• SOURCE DATA
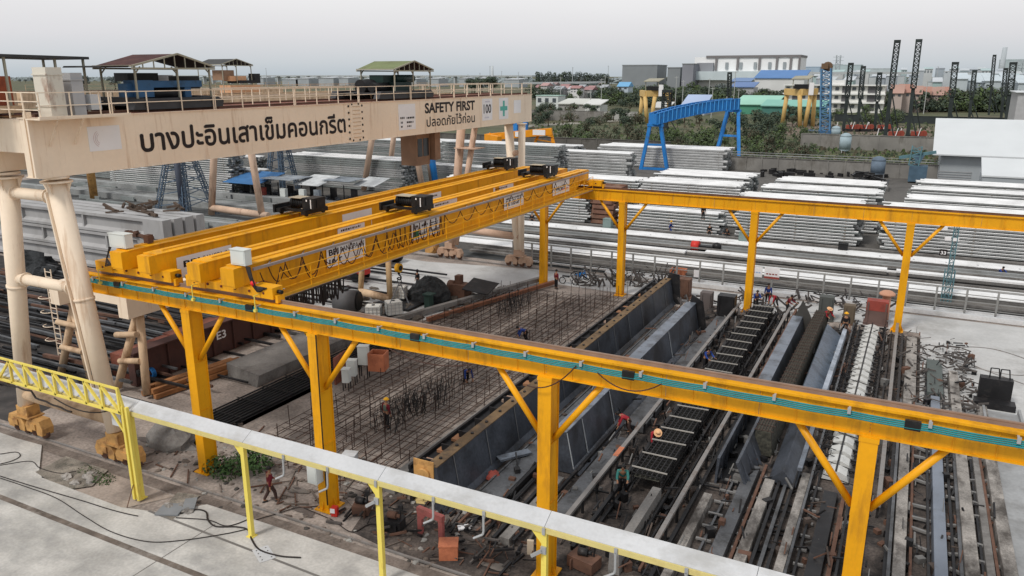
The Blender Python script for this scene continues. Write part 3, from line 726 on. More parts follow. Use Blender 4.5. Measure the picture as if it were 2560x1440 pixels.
# far frame: pairs of pendulum pipes
def flegs(Y, prs, m):
    for (xt, xb, r) in prs:
        b = MB(); b.tube((xt, Y, GZ0 - .06), (xb, Y, 1.6), r, r * .9, 14); b.tube((xt, Y, GZ0 - .12), (xt, Y, GZ0 - .05), r + .15, n=14); b.build('leg', m, ga)
flegs(65.8, ((-33.95, -32.95, .42), (-32.55, -32.6, .34)), M_CREAM)
flegs(65.8, ((-39.0, -40.35, .42), (-37.45, -39.9, .30)), M_PINK)
b = MB(); b.tube((-33.5, 65.8, 10.9), (-32.55, 65.8, 11.1), .26, n=12); b.tube((-40.2, 65.8, 3.3), (-32.8, 65.8, 3.0), .36, n=12); b.box(-39.4, -37.0, 64.9, 66.7, 11.2, 11.28); b.build_each('cross_pipe', M_PINK, ga)
M_OCHREP = mat('faded_bogie_paint', (.46, .31, .22), .8, 0, .15, 1.2, (.25, .14, .09), .6, 1.2)
bogie(-40.6, 65.76, M_OCHREP); bogie(-32.8, 65.76, M_OCHREP)
b = MB(); b.box(-43.3, -42.1, 65.3, 66.1, .5, 1.5); b.tube((-42.4, 65.2, 1.0), (-42.4, 65.0, 1.0), .3, n=12); b.build('travel_motor', M_OCHRE, ga)
b = MB(); b.box(-36.7, -35.2, 52.3, 54.2, 11.0, GZ0 - .1); b.box(-35.9, -34.8, 54.4, 55.2, 11.3, GZ0 - .1); cabn = b.build('operator_cab', mat('brown_cab_panel', (.28, .17, .11), .7, 0, .2, 1.0), ga)
for (y0, y1) in ((52.45, 53.1), (53.25, 54.05)):
    b = MB(); b.box(-35.2, -35.18, y0, y1, 11.7, 13.1); b.build('window', M_GLASS, cabn)
# lettering and boards on the lettered face
def g_ink(body, y0, z, y1, h, bold, m=M_INK, heavy=0.0):
    b = MB(); text_mb(b, body, (XG + .012, y0, z), (0, 1, 0), (0, 0, 1), y1 - y0, h, bold, False, heavy); return b.build('lettering', m, girder)
g_ink('\u0e1a\u0e32\u0e07\u0e1b\u0e30\u0e2d\u0e34\u0e19\u0e40\u0e2a\u0e32\u0e40\u0e02\u0e47\u0e21\u0e04\u0e2d\u0e19\u0e01\u0e23\u0e35\u0e15', 25.75, 14.44, 41.15, 1.46, .0, M_INK, .035)
g_ink('SAFETY FIRST', 50.6, 15.24, 58.2, 1.02, .035)
g_ink('\u0e1b\u0e25\u0e2d\u0e14\u0e20\u0e31\u0e22\u0e44\u0e27\u0e49\u0e01\u0e48\u0e2d\u0e19', 50.8, 14.22, 58.15, .95, .0, M_INK, .014)
def g_board(y0, y1, z0, z1, lab):
    b = MB(); b.box(XG + .003, XG + .016, y0, y1, z0, z1); s = b.build('board', M_WHITE, girder); s['label'] = lab; return s
s = g_board(23.05, 24.68, 14.66, 15.76, 'blank white board with faint pink arcs')
b = MB()
for r_ in (.22, .30, .38):
    P = [(XG + .022, 23.68 - r_ * cos(a), 15.2 + r_ * sin(a)) for a in [(-1.1 + 2.2 * i / 12) for i in range(13)]]; b.pipe(P, .008, 4)
b.build('faint_arcs', M_INKR, s)
s = g_board(47.15, 49.3, 14.15, 15.98, 'white load plate with rows of small print')
def pdash(par, rows):
    b = MB(); r = random.Random(5)
    for (y0, y1, z, h) in rows:
        y = y0
        while y < y1: wd = r.uniform(.07, .2); b.box(XG + .017, XG + .024, y, min(y + wd, y1), z, z + h); y += wd + r.uniform(.04, .09)
    b.build('fine_print', M_INK, par)
pdash(s, [(47.35, 47.9, 14.95, .14), (48.15, 49.15, 14.93, .13), (47.4, 47.7, 14.62, .14), (48.15, 49.0, 14.62, .13), (47.4, 47.65, 14.34, .12), (48.2, 48.7, 14.34, .12)])
s = g_board(59.45, 61.25, 14.24, 16.05, 'white board with the number 100')
b = MB(); text_mb(b, '100', (XG + .024, 59.68, 14.85), (0, 1, 0), (0, 0, 1), 1.35, 1.05, .02); b.build('lettering', M_INK, s)
b = MB()
for (y0, z) in ((60.0, 15.75), (59.85, 14.42)):
    for i in range(5): b.box(XG + .017, XG + .022, y0 + i * .17, y0 + i * .17 + .11, z, z + .12)
b.build('fine_print', mat('faint_print', (.5, .5, .58), .6), s)
s = g_board(62.5, 64.3, 14.2, 16.05, 'white board with a green first aid cross')
b = MB(); b.box(XG + .017, XG + .026, 63.22, 63.58, 14.45, 15.8); b.box(XG + .018, XG + .0255, 62.72, 64.08, 14.95, 15.32); b.build('cross', M_GREENS, s)
g_board(65.4, 66.85, 14.62, 15.78, 'plain white square board at the far end')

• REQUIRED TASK
Write out the material above again, word for word, minus its pictures.

• ANSWER TO THE PROBLEM
The Blender Python script for this scene continues. Write part 3, from line 726 on. More parts follow. Use Blender 4.5. Measure the picture as if it were 2560x1440 pixels.
# far frame: pairs of pendulum pipes
def flegs(Y, prs, m):
    for (xt, xb, r) in prs:
        b = MB(); b.tube((xt, Y, GZ0 - .06), (xb, Y, 1.6), r, r * .9, 14); b.tube((xt, Y, GZ0 - .12), (xt, Y, GZ0 - .05), r + .15, n=14); b.build('leg', m, ga)
flegs(65.8, ((-33.95, -32.95, .42), (-32.55, -32.6, .34)), M_CREAM)
flegs(65.8, ((-39.0, -40.35, .42), (-37.45, -39.9, .30)), M_PINK)
b = MB(); b.tube((-33.5, 65.8, 10.9), (-32.55, 65.8, 11.1), .26, n=12); b.tube((-40.2, 65.8, 3.3), (-32.8, 65.8, 3.0), .36, n=12); b.box(-39.4, -37.0, 64.9, 66.7, 11.2, 11.28); b.build_each('cross_pipe', M_PINK, ga)
M_OCHREP = mat('faded_bogie_paint', (.46, .31, .22), .8, 0, .15, 1.2, (.25, .14, .09), .6, 1.2)
bogie(-40.6, 65.76, M_OCHREP); bogie(-32.8, 65.76, M_OCHREP)
b = MB(); b.box(-43.3, -42.1, 65.3, 66.1, .5, 1.5); b.tube((-42.4, 65.2, 1.0), (-42.4, 65.0, 1.0), .3, n=12); b.build('travel_motor', M_OCHRE, ga)
b = MB(); b.box(-36.7, -35.2, 52.3, 54.2, 11.0, GZ0 - .1); b.box(-35.9, -34.8, 54.4, 55.2, 11.3, GZ0 - .1); cabn = b.build('operator_cab', mat('brown_cab_panel', (.28, .17, .11), .7, 0, .2, 1.0), ga)
for (y0, y1) in ((52.45, 53.1), (53.25, 54.05)):
    b = MB(); b.box(-35.2, -35.18, y0, y1, 11.7, 13.1); b.build('window', M_GLASS, cabn)
# lettering and boards on the lettered face
def g_ink(body, y0, z, y1, h, bold, m=M_INK, heavy=0.0):
    b = MB(); text_mb(b, body, (XG + .012, y0, z), (0, 1, 0), (0, 0, 1), y1 - y0, h, bold, False, heavy); return b.build('lettering', m, girder)
g_ink('\u0e1a\u0e32\u0e07\u0e1b\u0e30\u0e2d\u0e34\u0e19\u0e40\u0e2a\u0e32\u0e40\u0e02\u0e47\u0e21\u0e04\u0e2d\u0e19\u0e01\u0e23\u0e35\u0e15', 25.75, 14.44, 41.15, 1.46, .0, M_INK, .035)
g_ink('SAFETY FIRST', 50.6, 15.24, 58.2, 1.02, .035)
g_ink('\u0e1b\u0e25\u0e2d\u0e14\u0e20\u0e31\u0e22\u0e44\u0e27\u0e49\u0e01\u0e48\u0e2d\u0e19', 50.8, 14.22, 58.15, .95, .0, M_INK, .014)
def g_board(y0, y1, z0, z1, lab):
    b = MB(); b.box(XG + .003, XG + .016, y0, y1, z0, z1); s = b.build('board', M_WHITE, girder); s['label'] = lab; return s
s = g_board(23.05, 24.68, 14.66, 15.76, 'blank white board with faint pink arcs')
b = MB()
for r_ in (.22, .30, .38):
    P = [(XG + .022, 23.68 - r_ * cos(a), 15.2 + r_ * sin(a)) for a in [(-1.1 + 2.2 * i / 12) for i in range(13)]]; b.pipe(P, .008, 4)
b.build('faint_arcs', M_INKR, s)
s = g_board(47.15, 49.3, 14.15, 15.98, 'white load plate with rows of small print')
def pdash(par, rows):
    b = MB(); r = random.Random(5)
    for (y0, y1, z, h) in rows:
        y = y0
        while y < y1: wd = r.uniform(.07, .2); b.box(XG + .017, XG + .024, y, min(y + wd, y1), z, z + h); y += wd + r.uniform(.04, .09)
    b.build('fine_print', M_INK, par)
pdash(s, [(47.35, 47.9, 14.95, .14), (48.15, 49.15, 14.93, .13), (47.4, 47.7, 14.62, .14), (48.15, 49.0, 14.62, .13), (47.4, 47.65, 14.34, .12), (48.2, 48.7, 14.34, .12)])
s = g_board(59.45, 61.25, 14.24, 16.05, 'white board with the number 100')
b = MB(); text_mb(b, '100', (XG + .024, 59.68, 14.85), (0, 1, 0), (0, 0, 1), 1.35, 1.05, .02); b.build('lettering', M_INK, s)
b = MB()
for (y0, z) in ((60.0, 15.75), (59.85, 14.42)):
    for i in range(5): b.box(XG + .017, XG + .022, y0 + i * .17, y0 + i * .17 + .11, z, z + .12)
b.build('fine_print', mat('faint_print', (.5, .5, .58), .6), s)
s = g_board(62.5, 64.3, 14.2, 16.05, 'white board with a green first aid cross')
b = MB(); b.box(XG + .017, XG + .026, 63.22, 63.58, 14.45, 15.8); b.box(XG + .018, XG + .0255, 62.72, 64.08, 14.95, 15.32); b.build('cross', M_GREENS, s)
g_board(65.4, 66.85, 14.62, 15.78, 'plain white square board at the far end')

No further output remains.